Qatar Museums (QM) today opens a major show by celebrated French artist JR. Presented by QM under the leadership of its Chairperson, HE Sheikha Al Mayassa bint Hamad bin Khalifa Al Thani, JR – Répertoire will be on show at the QM Gallery in Katara from 9 March to 31 May 2017.

JR is a French artist turned photographer that maintains anonymity. His work combines art and engaged actions through large-scale outdoor installations, films, photographs and videos, using the streetscape as his canvas and his inspiration, which he claims as the largest art gallery in the world.

Since beginning his artistic career at the age of 17, JR has created monumental photographs that he pastes around the world, catching the attention of people who are not typical museum visitors. JR creates “Pervasive Art” that spreads uninvited on the buildings and slums around Paris, on the walls in the Middle East, on the broken bridges in Africa or the favelas in Brazil. He doesn’t explain his work, allowing the subjects, protagonists, spectators and passers-by to raise their own questions and interpret his work themselves.

 

JR – Répertoire, which is made in collaboration with Galerie Perrotin, will feature some of the key series that have made the artist famous around the world, and the show will also include a video lounge where selected video works can be viewed.

JR’s best known works include Face 2 Face (2007), which saw the artist paste onto both sides of the separation wall and in several Palestinian and Israeli cities, with large portraits of ordinary citizens with the same occupation of both ethnicities and religions, forcing the viewer to question who each individual person was and whether a difference could be made. In 2008, he launched a powerful project titled Women Are Heroes, that showcased poignant and powerful portraits of physical and emotional survival amidst atrocity, documenting the dignity of women in conflict zones and violent environments.

In another more recent project in 2016, the artist covered the streets of Rio with giant art installations representing athletes, each turning the city into their own personal playgrounds.

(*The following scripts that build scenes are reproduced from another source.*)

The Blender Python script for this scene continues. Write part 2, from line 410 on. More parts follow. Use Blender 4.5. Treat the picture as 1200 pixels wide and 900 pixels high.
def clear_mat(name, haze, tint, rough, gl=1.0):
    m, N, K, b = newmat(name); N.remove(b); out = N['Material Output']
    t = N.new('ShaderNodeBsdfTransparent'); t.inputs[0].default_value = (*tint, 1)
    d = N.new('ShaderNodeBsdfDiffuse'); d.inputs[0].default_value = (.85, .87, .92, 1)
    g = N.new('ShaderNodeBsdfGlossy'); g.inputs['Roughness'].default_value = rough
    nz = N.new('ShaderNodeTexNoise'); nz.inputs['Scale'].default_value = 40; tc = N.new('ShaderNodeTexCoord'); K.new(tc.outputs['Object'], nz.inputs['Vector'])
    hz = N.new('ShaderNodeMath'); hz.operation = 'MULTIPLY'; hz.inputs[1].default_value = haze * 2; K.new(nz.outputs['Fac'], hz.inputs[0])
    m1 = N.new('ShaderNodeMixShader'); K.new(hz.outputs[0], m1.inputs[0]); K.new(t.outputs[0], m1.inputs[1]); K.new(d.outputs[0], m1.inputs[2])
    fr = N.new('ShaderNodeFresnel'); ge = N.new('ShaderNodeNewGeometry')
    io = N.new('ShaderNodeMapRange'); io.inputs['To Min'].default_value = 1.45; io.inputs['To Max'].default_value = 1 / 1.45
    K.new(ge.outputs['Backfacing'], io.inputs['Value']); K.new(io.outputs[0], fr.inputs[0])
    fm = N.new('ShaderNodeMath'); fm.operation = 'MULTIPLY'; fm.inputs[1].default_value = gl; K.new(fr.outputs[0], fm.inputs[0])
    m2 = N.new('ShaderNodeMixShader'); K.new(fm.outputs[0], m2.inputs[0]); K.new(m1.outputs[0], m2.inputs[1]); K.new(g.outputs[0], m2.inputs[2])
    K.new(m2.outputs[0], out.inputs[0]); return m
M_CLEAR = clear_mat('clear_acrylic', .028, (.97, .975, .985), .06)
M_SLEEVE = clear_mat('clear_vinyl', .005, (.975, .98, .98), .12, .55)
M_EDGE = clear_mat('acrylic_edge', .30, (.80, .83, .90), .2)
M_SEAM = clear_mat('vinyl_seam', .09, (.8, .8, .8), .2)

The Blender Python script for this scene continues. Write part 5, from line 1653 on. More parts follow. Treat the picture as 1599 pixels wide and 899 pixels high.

Qatar Museums has done pioneering work in the Middle East to bring art out into the streets and into public spaces, notably commissioning the Tunisian artist, El Seed, to create one of the biggest art installations ever – works on a huge scale for the motorway tunnels in Doha, which El Seed called Calligraffiti, and Richard Serra’s breath-taking East-West/West-East, which is found in Qatar’s desert and spans over a kilometre in length, consisting of four steel plates which rise to 14.7 meters and 16.7 meters above the ground.